*Objective*. Below are the records; copy each line in them that holds the word "high".

*Material to process*.
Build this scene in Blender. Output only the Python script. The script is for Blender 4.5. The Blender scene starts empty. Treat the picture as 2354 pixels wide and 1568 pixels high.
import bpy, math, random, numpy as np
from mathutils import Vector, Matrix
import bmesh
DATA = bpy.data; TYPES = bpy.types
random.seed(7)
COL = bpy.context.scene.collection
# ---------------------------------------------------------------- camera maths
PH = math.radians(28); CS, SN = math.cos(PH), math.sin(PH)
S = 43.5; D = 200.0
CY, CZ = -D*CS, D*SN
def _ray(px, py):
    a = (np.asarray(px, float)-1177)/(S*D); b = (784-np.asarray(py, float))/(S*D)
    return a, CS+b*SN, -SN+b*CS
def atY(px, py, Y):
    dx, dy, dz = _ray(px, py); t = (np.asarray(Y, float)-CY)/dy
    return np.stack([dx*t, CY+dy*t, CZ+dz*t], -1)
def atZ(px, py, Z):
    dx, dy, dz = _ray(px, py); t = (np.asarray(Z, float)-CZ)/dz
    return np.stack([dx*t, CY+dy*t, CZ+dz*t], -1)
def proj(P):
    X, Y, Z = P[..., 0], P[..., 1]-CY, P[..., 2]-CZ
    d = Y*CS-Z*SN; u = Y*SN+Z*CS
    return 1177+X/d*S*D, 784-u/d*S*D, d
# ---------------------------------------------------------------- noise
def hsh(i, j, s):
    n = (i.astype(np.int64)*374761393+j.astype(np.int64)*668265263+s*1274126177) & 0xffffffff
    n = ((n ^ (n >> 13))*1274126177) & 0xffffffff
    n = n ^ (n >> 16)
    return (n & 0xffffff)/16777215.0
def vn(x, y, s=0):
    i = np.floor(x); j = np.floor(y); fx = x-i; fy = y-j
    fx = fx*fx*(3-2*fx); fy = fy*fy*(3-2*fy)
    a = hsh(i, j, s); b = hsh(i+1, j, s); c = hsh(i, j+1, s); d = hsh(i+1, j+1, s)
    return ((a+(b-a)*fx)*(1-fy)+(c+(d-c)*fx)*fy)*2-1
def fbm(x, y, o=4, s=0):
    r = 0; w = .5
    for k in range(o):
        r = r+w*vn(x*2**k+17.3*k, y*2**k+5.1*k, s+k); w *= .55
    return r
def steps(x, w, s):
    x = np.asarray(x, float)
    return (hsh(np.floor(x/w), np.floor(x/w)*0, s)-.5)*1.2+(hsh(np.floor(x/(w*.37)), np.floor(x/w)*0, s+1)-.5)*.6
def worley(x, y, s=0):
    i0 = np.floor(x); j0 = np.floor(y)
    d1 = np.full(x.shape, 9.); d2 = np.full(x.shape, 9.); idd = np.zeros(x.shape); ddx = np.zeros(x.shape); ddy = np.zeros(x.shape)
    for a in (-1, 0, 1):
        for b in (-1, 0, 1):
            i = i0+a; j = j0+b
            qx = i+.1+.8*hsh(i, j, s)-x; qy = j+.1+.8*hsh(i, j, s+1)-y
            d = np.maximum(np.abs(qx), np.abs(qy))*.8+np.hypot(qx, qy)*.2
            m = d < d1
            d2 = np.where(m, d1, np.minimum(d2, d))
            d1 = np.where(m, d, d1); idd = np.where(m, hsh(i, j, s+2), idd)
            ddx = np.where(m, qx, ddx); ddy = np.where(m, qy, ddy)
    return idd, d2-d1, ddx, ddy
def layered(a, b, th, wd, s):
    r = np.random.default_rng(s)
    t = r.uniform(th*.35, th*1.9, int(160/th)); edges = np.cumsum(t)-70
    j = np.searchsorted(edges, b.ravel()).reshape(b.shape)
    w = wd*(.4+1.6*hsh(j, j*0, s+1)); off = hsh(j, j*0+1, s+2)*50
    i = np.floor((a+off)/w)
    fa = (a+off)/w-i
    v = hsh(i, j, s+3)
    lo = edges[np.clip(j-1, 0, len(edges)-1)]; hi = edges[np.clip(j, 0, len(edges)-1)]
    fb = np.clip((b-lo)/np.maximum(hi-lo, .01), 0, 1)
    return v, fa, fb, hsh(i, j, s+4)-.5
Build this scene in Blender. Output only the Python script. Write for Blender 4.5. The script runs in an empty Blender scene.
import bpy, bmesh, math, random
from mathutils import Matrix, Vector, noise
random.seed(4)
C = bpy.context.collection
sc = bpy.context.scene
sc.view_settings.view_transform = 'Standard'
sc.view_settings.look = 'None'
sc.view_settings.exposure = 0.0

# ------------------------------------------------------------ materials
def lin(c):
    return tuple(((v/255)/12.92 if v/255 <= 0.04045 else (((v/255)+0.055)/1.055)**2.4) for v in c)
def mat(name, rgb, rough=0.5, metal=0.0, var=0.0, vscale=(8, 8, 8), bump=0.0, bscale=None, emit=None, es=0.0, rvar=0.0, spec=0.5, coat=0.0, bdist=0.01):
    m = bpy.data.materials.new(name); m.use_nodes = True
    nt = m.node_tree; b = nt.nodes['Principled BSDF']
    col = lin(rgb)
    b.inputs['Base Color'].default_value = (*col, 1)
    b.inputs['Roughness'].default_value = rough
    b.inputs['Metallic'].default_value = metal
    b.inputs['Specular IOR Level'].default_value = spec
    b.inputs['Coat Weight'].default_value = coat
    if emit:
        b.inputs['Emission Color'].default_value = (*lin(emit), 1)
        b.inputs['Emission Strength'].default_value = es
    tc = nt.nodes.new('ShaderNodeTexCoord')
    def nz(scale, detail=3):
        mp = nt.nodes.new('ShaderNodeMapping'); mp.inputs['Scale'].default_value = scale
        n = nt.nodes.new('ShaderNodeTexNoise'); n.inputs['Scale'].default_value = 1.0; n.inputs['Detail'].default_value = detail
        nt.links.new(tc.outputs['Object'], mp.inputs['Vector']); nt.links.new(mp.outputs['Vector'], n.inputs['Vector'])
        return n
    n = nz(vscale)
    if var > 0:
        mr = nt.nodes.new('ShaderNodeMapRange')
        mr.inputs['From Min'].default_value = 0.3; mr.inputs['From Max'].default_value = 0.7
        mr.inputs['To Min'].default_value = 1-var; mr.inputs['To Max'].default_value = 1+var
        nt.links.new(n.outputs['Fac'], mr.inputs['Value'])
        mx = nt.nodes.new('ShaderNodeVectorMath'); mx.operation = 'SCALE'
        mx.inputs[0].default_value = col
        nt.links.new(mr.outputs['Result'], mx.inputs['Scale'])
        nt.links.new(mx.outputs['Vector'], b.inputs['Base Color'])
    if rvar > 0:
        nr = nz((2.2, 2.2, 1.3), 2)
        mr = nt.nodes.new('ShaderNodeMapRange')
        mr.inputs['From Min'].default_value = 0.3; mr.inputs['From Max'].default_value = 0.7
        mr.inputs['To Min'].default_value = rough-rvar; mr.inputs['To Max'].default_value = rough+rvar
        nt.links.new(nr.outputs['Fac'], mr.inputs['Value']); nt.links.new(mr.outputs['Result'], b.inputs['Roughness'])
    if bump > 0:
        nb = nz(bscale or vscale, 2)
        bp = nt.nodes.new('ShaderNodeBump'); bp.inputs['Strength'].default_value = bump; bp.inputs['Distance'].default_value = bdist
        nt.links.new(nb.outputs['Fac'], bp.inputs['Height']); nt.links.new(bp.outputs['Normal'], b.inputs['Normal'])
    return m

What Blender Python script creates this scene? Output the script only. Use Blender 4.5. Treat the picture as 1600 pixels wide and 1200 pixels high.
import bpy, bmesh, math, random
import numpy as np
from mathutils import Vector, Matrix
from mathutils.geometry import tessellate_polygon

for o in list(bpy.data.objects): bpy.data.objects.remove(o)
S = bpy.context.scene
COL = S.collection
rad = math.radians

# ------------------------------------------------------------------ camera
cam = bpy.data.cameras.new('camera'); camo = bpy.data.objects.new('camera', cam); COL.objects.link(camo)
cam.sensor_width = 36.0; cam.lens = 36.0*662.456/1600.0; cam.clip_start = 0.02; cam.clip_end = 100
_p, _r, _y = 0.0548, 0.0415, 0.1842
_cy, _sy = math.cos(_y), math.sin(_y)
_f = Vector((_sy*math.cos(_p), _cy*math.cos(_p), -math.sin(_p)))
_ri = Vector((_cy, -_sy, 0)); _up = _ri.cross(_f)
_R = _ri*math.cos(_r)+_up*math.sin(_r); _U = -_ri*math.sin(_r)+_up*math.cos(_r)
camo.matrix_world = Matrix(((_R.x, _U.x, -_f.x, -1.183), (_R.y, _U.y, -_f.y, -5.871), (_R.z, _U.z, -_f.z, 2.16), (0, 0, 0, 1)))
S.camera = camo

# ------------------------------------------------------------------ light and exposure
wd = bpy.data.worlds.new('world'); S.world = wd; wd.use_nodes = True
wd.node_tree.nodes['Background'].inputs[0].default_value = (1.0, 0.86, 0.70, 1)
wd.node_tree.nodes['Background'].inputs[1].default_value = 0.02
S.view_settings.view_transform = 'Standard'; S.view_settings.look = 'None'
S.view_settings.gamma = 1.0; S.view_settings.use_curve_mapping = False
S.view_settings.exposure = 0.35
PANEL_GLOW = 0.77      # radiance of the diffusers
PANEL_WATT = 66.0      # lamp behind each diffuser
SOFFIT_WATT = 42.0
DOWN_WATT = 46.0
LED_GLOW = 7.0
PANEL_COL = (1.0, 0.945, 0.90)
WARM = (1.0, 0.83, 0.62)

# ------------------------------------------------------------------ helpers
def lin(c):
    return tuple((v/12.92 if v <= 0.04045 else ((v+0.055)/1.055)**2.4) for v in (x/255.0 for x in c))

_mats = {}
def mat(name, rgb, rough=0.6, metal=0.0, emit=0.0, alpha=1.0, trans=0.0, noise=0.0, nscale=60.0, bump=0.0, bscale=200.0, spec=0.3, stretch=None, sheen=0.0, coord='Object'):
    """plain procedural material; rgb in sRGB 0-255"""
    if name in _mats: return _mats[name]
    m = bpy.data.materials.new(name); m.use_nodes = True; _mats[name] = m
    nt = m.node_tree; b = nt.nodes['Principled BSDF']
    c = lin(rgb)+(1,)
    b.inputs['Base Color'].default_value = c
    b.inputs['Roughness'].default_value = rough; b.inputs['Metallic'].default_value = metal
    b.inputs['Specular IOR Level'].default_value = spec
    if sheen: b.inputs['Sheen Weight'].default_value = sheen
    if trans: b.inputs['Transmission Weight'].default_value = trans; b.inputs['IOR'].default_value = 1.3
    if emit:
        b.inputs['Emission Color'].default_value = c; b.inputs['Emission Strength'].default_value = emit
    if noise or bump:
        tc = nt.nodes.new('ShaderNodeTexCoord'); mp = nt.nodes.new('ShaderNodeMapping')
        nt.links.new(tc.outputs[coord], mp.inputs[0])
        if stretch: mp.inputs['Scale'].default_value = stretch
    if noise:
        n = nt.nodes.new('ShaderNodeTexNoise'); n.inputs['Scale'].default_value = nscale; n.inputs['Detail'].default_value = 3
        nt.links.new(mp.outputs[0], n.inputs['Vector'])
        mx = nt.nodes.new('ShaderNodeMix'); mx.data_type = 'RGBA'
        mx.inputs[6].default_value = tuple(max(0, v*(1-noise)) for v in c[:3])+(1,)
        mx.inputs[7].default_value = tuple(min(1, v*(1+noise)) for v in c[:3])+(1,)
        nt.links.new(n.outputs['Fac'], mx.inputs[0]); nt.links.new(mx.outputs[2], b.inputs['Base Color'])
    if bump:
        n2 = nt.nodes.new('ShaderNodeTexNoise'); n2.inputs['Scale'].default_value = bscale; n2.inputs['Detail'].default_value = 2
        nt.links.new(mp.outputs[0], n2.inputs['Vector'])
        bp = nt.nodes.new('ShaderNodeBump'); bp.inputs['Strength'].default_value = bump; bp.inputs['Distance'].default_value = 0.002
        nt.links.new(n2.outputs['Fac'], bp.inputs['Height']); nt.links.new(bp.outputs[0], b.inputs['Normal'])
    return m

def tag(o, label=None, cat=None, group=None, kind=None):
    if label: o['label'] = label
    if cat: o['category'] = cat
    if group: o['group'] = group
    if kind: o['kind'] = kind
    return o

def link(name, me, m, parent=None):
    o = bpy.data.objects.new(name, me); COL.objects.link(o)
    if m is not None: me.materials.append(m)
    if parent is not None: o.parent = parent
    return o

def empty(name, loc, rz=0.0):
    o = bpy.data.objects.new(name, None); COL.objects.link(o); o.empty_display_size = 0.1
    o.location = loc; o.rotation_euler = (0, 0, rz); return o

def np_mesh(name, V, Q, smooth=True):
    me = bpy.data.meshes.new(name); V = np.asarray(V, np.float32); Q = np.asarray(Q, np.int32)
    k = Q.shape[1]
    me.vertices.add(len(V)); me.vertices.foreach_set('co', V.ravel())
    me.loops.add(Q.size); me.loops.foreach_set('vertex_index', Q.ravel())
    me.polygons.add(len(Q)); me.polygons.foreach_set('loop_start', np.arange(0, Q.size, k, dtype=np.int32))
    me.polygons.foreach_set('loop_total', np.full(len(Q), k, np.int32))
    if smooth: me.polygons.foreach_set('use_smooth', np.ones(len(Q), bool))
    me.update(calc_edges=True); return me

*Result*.
Build this scene in Blender. Output only the Python script. The script is for Blender 4.5. The Blender scene starts empty. Treat the picture as 2354 pixels wide and 1568 pixels high.
What Blender Python script creates this scene? Output the script only. Use Blender 4.5. Treat the picture as 1600 pixels wide and 1200 pixels high.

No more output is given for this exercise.